Blake and Adam bring home an entire cow carcass thanks in some part to Karl, intent on starting their own jerky brand, complete with a calendar full of sexy models. They’ve even got a great name for their company, which is the episode title. But “The Meat Jerking Beef Boys” isn’t the only phallic-obsessed part of the episode, the trio also discuss “dad dicks”’ on their roof while still wearing cow blood-stained shirts, and lament how great they were in the late 1980s and early 1990s. Riveting stuff, that discussion.

So Adam and Blake are making jerky, but that’s a problem since Anders’ dad is coming to visit, and Ders has been lying about his career success for years, including a detail about owning his own house. Oh, and he’s also never mentioned the existence of Adam or Blake, which greatly offends them. Ders can’t be seen with his best friends, but it just so happens that the house across the street is for sale and the realtor is out of town for a few days until the next open house, so the guys break in and Anders sets up the ruse.

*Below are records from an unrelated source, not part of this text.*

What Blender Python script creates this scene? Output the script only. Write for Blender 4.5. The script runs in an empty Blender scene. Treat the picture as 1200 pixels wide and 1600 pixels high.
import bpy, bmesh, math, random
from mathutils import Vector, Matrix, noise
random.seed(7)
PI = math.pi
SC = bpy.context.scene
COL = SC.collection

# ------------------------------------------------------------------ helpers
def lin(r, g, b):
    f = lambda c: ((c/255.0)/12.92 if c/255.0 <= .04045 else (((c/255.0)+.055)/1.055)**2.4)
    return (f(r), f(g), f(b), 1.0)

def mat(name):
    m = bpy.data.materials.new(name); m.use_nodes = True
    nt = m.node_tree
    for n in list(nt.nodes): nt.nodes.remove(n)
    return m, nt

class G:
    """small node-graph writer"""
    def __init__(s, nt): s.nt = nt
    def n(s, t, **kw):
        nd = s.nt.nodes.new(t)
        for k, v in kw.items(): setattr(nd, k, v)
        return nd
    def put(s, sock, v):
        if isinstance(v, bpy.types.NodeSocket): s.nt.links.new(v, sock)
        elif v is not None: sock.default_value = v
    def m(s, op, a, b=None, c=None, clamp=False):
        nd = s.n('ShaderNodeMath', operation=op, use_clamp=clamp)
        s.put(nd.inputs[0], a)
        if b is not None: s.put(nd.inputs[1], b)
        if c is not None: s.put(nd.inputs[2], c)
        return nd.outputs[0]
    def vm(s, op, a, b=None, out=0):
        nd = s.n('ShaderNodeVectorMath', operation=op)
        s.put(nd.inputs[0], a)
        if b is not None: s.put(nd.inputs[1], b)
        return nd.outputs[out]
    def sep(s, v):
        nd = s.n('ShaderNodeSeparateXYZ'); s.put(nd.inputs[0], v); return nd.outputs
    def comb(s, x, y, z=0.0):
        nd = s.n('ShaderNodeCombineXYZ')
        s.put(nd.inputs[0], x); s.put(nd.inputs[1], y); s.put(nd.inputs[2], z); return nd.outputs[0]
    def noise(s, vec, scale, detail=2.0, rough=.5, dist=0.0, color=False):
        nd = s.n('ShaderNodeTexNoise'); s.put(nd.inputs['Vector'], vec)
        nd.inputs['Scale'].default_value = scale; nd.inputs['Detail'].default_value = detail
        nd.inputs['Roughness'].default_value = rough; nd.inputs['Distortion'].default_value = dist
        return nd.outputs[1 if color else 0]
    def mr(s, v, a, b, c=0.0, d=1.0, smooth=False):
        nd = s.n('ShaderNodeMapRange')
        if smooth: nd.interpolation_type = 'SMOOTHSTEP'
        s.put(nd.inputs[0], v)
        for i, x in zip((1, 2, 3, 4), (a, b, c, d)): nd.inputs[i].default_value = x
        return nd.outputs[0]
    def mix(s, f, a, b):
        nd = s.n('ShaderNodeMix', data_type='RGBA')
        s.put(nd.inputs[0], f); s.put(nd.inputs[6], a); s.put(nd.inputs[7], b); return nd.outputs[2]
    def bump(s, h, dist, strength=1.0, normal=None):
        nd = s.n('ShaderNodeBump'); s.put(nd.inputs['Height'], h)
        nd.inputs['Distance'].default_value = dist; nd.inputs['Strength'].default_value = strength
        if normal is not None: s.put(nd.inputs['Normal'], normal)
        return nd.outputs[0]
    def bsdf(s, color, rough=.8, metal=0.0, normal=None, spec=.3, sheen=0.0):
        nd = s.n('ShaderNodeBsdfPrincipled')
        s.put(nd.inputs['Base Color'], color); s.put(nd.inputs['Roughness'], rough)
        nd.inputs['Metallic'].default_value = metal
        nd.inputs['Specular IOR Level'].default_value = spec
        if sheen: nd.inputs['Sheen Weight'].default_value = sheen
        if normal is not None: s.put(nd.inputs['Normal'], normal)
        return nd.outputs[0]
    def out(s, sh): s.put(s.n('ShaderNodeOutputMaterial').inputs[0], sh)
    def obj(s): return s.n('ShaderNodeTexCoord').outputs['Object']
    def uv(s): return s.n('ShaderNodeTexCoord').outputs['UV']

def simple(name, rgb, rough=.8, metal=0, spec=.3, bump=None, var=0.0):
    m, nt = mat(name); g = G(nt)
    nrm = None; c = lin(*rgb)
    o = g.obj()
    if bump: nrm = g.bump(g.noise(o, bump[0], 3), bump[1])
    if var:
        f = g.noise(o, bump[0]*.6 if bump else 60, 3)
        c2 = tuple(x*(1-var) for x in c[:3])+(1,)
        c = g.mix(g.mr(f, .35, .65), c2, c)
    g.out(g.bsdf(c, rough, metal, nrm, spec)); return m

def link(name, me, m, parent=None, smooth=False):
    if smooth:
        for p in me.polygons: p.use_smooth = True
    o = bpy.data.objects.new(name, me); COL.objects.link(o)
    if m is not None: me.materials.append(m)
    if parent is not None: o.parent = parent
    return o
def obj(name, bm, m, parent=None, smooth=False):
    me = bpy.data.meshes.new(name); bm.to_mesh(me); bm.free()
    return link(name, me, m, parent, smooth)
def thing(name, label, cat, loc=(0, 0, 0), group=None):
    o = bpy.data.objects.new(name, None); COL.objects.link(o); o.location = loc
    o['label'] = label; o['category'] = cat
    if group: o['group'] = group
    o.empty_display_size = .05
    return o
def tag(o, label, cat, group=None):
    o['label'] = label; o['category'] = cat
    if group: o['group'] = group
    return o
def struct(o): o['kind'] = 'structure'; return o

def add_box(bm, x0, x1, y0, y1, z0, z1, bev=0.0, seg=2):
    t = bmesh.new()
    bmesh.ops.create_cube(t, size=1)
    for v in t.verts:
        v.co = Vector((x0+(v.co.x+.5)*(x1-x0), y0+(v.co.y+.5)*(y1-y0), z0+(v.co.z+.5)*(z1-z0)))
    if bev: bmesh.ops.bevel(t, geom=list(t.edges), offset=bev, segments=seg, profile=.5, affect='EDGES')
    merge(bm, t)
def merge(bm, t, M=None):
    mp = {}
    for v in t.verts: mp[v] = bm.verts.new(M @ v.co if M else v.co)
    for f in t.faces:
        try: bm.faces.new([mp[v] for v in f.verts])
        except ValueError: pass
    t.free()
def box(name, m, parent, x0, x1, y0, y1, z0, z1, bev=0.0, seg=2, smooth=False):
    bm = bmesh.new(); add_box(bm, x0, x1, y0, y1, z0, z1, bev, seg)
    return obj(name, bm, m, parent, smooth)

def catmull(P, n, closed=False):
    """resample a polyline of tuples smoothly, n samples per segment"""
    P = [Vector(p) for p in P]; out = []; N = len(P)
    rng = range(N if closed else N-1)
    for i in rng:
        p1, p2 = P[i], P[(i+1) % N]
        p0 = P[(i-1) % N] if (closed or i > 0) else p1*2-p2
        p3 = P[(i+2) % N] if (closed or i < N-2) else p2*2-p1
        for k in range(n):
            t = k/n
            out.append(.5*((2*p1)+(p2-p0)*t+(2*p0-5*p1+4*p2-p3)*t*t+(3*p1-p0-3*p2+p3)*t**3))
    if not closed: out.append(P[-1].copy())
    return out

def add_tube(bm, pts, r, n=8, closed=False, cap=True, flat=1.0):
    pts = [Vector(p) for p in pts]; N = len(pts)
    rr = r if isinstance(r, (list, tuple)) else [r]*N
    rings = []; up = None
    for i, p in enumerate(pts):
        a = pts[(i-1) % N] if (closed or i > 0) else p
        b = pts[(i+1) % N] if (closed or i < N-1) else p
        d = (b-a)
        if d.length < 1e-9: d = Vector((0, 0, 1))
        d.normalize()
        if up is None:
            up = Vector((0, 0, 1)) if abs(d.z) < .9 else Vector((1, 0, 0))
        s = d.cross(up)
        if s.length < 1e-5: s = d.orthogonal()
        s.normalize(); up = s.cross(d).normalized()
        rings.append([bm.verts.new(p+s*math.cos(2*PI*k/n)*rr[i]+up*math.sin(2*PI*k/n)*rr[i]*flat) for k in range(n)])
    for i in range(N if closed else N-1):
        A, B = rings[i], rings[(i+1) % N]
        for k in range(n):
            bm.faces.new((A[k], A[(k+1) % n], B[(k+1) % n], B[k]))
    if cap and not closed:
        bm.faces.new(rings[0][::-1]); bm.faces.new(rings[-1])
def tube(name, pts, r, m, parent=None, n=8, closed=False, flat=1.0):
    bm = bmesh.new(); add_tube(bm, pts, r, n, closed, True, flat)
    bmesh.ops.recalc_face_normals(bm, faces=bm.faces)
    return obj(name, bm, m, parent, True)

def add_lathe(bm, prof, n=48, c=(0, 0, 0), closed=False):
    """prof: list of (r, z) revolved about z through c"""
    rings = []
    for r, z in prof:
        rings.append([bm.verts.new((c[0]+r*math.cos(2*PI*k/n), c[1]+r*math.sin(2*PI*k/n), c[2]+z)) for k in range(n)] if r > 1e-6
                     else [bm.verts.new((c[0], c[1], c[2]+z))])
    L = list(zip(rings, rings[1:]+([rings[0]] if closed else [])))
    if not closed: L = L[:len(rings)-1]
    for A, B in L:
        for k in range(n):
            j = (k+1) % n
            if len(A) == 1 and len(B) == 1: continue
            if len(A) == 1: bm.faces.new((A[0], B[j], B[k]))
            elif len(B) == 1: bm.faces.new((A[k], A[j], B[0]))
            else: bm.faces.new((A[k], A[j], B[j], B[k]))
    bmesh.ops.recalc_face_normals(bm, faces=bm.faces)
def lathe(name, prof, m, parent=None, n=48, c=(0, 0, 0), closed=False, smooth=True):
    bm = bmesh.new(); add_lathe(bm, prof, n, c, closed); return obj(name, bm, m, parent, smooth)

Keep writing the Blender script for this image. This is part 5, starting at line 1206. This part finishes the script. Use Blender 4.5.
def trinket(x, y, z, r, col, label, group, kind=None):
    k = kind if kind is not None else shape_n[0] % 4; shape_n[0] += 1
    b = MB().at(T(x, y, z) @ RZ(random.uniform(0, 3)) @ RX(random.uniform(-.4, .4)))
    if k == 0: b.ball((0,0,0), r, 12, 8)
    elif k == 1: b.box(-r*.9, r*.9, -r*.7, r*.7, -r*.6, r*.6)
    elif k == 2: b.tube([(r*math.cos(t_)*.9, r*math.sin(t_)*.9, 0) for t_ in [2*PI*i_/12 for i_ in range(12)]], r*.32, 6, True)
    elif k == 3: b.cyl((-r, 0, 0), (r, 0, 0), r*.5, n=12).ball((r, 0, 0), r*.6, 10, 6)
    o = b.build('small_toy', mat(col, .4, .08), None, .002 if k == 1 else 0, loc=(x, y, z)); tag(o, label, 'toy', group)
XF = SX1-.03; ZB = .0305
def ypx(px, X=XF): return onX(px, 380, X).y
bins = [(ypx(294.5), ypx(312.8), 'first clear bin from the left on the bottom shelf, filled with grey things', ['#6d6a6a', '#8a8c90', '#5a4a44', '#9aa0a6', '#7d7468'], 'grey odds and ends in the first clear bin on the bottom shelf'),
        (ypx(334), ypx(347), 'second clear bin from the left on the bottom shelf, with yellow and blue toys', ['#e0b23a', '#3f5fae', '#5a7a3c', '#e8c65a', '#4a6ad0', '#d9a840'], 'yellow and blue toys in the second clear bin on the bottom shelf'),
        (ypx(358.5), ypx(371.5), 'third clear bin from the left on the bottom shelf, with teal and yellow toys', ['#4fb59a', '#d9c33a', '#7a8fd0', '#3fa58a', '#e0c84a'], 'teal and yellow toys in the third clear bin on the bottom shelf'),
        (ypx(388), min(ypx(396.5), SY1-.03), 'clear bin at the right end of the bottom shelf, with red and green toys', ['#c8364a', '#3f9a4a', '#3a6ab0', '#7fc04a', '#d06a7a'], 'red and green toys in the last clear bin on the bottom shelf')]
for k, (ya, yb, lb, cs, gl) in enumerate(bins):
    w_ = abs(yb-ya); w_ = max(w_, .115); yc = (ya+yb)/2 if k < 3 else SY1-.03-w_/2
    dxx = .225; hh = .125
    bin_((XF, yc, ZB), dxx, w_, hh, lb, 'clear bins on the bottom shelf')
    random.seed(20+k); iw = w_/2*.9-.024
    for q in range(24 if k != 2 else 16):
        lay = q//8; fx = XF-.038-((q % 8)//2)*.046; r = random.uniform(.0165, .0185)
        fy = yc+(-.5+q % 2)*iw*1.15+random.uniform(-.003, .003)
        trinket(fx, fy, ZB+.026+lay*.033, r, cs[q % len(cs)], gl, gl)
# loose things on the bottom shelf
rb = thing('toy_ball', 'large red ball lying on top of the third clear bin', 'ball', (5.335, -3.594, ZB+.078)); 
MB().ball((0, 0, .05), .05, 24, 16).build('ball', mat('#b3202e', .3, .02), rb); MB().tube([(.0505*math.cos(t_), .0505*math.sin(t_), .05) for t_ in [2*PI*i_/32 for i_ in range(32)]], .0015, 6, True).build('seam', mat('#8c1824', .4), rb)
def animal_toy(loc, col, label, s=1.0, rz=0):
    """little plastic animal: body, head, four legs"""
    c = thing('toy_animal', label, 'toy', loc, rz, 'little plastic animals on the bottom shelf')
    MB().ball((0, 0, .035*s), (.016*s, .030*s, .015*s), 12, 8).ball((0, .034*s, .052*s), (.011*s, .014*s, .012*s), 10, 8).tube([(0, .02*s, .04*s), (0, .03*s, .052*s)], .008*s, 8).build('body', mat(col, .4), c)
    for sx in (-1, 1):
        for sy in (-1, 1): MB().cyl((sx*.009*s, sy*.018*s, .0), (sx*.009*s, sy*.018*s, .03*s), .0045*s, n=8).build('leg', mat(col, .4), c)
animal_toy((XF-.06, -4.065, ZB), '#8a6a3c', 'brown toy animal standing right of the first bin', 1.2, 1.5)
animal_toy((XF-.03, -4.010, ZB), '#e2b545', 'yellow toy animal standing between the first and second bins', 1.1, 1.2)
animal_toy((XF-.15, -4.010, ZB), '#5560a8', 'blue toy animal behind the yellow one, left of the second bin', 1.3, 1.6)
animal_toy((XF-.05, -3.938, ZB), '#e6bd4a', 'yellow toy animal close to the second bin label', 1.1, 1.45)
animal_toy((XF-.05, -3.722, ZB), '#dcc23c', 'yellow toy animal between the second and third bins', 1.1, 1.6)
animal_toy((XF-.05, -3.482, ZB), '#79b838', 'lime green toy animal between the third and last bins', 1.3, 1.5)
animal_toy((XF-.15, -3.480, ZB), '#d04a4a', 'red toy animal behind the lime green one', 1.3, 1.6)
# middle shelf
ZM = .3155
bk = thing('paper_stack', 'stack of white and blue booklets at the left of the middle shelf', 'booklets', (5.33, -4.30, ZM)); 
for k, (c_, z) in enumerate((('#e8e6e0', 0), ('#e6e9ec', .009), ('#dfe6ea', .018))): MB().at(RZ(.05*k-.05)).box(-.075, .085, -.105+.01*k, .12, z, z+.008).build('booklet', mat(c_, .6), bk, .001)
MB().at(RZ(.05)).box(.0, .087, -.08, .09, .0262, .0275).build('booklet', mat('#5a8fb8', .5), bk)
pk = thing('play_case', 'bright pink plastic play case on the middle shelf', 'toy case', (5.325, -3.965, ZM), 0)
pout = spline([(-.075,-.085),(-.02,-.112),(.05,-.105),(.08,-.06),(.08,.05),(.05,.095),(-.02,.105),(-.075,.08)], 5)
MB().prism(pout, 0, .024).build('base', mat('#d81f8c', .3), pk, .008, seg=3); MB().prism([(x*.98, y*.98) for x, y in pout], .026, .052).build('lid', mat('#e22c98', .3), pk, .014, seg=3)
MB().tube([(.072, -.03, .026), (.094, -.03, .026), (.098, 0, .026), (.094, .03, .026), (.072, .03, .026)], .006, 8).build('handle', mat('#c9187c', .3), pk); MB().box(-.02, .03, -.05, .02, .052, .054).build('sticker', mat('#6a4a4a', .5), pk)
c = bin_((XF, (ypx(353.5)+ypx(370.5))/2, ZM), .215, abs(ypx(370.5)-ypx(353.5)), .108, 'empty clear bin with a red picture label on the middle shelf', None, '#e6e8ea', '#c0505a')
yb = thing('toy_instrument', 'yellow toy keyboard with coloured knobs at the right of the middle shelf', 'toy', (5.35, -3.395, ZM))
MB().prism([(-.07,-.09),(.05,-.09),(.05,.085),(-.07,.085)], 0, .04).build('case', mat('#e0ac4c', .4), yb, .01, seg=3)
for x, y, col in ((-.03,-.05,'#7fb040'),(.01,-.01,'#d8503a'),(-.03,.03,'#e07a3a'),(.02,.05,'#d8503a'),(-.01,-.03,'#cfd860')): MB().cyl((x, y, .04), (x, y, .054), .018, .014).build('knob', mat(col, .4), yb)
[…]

Anders’ father is none other than William Atherton, fresh off his turn in Jersey Shore Shark Attack, but I’m fairly certain the Workaholics guys wanted to cast him thanks to his role in Bio-Dome. He’s an emotionally distant and domineering man named Thor, who’s only impressed by Anders’ faux financial success. He likes the house, more so when he assumes Anders is just flipping it for profit, and goads Anders into buying a brand-new “black vagina finder” of a car (a Volvo of course). All the buildup has funny moments, but it’s all waiting for the big reveal, and when Anders finally comes clean to his dad, and is then validated by his father’s own financial revelation, there isn’t much humor in the moment, aside from the appallingly juvenile gay joke.

Look, despite all the idiocy, some of this stuff manages to land. The humor on Workaholics is like the blood splatter after Blake first takes a chainsaw to the whole cow: it goes absolutely everywhere. The risk involved in that kind of fearless douchery is that what comes off as base stupidity can be dismissed with an eye roll. But then there are redeeming little touches like Anders’ line to Adam about using his towels, or the first time Thor picks up the meat tenderizer setting up the inevitable hammer reference, or the guys tasting the absolutely vile jerky that tastes like “bacon…if bacon was marinated in rain.” The Brazzers password, Judas Priest, and G.I. Joe: Retaliation stuff is kind of lame—and unfortunately timed since the G.I. Joe sequel got delayed so there could be more Channing Tatum.

Workaholics throws so many jokes at the audience, through sight gags, physical comedy, improvised lines, and situational humor, that it’s aiming to make many different people laugh at just a few things in each episode depending on their sensibilities. It might not always be wall-to-wall laughter, but at least it’s outrageously ambitious on occasion.

Stray observations:

  • I guess it’s possible that this episode takes place in 2013 at a time when G.I. Joe: Retaliation has already been released. Even so, that’s a funny unintentional way to interpret those parts of the episode.
  • Adam doesn’t know which window to break on a door in order to open it from the inside.
  • “Did Thor kick you out of the Avengers? Sorry, we’re the X-Men, you must be looking for ex-friends.”